2014 seminar talk: Copies of structures and ultrahomogeneous digraphs
Talk held by Miloš S. Kurilić (University of Novi Sad, Serbia) at the KGRC seminar on 2014-06-05.
Abstract
The equality, isomorphism and equimorphism are natural relations between relational structures expressing different degrees of their similarity.

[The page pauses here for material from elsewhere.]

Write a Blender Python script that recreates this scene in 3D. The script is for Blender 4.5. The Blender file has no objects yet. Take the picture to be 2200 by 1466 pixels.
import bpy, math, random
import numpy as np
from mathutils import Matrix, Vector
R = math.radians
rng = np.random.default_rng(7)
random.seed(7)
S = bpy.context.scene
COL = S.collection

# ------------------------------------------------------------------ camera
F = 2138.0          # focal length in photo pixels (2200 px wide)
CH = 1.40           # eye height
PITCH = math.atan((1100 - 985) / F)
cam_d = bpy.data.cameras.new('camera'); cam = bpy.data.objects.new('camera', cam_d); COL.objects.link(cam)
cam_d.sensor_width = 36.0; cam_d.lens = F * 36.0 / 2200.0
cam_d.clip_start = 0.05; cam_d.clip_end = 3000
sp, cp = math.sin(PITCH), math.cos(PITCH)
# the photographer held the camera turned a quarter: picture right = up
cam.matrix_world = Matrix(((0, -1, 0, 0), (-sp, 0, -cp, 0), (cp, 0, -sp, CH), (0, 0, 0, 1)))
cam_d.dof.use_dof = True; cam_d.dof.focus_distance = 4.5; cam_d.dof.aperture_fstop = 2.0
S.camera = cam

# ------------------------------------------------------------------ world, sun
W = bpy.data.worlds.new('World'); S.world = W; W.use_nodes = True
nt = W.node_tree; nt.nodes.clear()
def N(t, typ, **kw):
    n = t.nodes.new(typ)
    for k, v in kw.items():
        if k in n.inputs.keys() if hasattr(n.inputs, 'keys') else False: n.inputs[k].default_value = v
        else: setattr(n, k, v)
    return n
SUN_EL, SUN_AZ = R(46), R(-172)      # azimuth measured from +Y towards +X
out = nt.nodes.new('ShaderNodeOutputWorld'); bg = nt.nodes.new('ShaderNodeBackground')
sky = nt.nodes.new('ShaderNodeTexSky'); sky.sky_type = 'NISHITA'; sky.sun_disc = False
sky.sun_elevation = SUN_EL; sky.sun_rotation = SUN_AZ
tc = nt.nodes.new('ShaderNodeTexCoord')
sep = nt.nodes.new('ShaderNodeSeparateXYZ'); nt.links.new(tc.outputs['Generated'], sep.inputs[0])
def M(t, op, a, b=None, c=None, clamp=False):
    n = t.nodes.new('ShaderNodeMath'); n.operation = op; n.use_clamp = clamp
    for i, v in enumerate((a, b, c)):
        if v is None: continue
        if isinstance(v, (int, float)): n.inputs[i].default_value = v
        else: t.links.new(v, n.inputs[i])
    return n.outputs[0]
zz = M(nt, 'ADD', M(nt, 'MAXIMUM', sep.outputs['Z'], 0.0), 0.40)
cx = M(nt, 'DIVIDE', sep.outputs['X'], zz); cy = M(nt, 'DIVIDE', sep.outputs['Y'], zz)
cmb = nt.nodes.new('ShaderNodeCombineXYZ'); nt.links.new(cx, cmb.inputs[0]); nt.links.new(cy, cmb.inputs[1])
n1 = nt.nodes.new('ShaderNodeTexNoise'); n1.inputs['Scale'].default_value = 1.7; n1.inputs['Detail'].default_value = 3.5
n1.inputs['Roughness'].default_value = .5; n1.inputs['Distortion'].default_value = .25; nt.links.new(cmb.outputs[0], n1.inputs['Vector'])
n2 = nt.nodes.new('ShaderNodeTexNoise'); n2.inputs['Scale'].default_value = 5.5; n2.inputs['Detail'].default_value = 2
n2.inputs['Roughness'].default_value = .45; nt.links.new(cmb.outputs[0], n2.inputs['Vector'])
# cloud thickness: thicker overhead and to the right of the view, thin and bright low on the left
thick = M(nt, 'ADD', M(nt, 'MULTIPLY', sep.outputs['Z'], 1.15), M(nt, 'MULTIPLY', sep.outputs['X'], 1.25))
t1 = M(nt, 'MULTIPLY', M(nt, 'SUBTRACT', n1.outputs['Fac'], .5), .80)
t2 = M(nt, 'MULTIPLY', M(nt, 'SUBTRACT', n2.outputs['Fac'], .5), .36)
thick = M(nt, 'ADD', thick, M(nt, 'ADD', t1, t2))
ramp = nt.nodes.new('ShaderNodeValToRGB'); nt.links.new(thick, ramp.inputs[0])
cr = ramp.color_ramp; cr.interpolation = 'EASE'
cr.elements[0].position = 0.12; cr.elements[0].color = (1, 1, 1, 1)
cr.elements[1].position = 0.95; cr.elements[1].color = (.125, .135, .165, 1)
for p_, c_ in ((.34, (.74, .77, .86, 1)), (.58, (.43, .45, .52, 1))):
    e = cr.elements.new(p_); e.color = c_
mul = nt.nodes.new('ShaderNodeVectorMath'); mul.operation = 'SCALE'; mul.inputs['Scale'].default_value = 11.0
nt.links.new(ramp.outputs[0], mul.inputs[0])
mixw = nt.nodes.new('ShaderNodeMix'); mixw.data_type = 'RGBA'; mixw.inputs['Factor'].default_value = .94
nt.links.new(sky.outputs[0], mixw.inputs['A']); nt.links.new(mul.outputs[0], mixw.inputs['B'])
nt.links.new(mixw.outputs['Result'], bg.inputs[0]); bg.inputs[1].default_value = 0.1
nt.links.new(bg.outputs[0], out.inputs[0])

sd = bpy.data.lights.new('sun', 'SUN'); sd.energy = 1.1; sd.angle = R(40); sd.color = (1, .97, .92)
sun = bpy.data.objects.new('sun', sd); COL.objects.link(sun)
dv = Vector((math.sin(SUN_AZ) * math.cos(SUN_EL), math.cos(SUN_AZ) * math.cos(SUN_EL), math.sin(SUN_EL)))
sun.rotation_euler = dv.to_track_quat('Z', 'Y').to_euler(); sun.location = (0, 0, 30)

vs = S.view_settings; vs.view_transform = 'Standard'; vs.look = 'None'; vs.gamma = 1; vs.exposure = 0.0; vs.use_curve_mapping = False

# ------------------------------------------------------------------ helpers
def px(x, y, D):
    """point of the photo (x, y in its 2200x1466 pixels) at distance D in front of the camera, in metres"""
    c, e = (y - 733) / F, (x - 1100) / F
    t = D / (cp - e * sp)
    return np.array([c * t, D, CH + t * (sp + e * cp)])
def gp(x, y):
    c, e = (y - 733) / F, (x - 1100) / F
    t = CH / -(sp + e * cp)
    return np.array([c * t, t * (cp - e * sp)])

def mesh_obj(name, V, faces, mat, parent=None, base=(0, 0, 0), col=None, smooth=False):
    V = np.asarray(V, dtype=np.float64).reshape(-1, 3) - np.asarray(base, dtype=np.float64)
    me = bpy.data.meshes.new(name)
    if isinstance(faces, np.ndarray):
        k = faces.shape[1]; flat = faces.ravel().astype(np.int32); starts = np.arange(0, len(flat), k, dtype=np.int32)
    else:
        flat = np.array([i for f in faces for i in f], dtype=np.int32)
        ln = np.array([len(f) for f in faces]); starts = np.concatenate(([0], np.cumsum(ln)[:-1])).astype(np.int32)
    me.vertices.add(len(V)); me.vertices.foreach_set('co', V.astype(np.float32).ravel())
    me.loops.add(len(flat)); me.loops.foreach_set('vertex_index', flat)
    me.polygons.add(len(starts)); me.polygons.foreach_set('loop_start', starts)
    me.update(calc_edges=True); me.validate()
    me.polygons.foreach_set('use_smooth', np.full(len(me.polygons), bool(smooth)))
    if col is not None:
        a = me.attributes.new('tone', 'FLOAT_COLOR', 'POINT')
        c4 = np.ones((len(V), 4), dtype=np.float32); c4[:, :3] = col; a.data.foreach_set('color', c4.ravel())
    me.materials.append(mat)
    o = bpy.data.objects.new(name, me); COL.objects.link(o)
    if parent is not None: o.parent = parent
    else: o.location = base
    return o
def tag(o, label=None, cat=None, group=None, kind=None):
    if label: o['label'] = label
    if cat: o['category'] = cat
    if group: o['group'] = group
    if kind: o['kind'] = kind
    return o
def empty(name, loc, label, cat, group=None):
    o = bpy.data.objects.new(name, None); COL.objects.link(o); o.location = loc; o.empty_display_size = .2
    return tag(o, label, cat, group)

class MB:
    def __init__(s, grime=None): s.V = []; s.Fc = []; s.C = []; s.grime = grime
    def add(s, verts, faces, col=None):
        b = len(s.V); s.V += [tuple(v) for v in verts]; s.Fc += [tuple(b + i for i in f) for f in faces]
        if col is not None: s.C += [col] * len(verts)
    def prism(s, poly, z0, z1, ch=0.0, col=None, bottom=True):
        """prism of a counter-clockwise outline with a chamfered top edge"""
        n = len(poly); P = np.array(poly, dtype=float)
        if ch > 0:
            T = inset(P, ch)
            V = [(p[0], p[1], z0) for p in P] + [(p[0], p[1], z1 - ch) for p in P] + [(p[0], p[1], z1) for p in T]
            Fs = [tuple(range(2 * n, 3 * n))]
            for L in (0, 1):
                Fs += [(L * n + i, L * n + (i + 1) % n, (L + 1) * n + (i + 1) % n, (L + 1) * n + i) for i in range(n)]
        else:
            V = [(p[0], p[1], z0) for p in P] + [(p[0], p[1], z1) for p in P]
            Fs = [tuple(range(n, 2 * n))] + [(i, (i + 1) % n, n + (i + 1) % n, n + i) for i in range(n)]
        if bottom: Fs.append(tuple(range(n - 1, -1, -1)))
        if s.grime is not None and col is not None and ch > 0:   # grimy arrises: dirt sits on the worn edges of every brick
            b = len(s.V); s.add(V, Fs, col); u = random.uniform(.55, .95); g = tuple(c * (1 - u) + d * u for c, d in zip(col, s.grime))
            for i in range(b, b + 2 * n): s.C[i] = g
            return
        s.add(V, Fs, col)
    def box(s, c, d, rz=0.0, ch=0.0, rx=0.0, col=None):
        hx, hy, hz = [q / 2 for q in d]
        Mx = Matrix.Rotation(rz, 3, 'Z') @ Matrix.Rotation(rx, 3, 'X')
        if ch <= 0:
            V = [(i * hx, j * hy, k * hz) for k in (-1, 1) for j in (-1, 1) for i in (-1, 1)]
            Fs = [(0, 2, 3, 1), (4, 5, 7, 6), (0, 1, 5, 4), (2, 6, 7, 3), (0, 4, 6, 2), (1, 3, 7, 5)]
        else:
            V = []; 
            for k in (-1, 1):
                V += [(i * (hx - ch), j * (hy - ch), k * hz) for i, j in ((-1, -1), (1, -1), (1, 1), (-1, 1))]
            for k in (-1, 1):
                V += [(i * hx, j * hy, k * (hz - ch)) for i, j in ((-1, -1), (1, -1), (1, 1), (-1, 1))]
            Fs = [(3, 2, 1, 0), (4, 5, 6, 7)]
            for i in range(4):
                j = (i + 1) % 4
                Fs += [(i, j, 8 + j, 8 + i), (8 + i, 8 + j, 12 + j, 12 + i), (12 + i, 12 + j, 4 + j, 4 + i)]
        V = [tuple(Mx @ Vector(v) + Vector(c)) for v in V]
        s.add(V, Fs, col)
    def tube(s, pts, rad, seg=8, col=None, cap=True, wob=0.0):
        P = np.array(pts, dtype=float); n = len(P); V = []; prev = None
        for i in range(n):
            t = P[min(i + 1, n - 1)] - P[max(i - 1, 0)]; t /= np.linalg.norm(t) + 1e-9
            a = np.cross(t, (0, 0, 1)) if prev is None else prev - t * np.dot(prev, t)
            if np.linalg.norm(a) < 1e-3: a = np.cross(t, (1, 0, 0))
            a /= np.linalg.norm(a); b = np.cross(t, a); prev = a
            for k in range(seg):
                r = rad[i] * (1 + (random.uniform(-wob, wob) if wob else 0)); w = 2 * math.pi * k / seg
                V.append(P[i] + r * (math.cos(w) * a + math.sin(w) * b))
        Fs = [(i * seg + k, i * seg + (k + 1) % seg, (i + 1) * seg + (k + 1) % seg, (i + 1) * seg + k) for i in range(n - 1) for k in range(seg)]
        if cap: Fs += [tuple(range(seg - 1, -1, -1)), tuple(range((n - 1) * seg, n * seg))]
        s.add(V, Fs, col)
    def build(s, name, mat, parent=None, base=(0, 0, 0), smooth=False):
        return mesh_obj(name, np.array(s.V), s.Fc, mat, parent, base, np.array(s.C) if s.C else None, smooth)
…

In addition, if $\mathbb P(\mathbb X)$ denotes the poset of domains of substructures of a structure $\mathbb X$ isomorphic to $\mathbb X$, then the conditions $\mathbb P(\mathbb X)=\mathbb P(\mathbb Y)$, $\mathbb P(\mathbb X)\cong\mathbb P(\mathbb Y)$, $\mathop{\rm sq}\nolimits\mathbb P(\mathbb X)\cong\mathop{\rm sq}\nolimits\mathbb P(\mathbb Y)$ and $\mathop{\rm ro}\nolimits\mathop{\rm sq}\nolimits\mathbb P(\mathbb X) \cong \mathop{\rm ro}\nolimits\mathop{\rm sq}\nolimits\mathbb P(\mathbb Y)$ extend the list of such similarities; the last one is the roughest and equivalent to the forcing equivalence of the posets $\mathbb P(\mathbb X)$ and $\mathbb P(\mathbb Y)$. We will review some results concerning the hierarchy between these similarities and the corresponding classifications of structures. Also we will present some recent results concerning the structures with strongly connected components and a classification of ultrahomogeneous binary structures.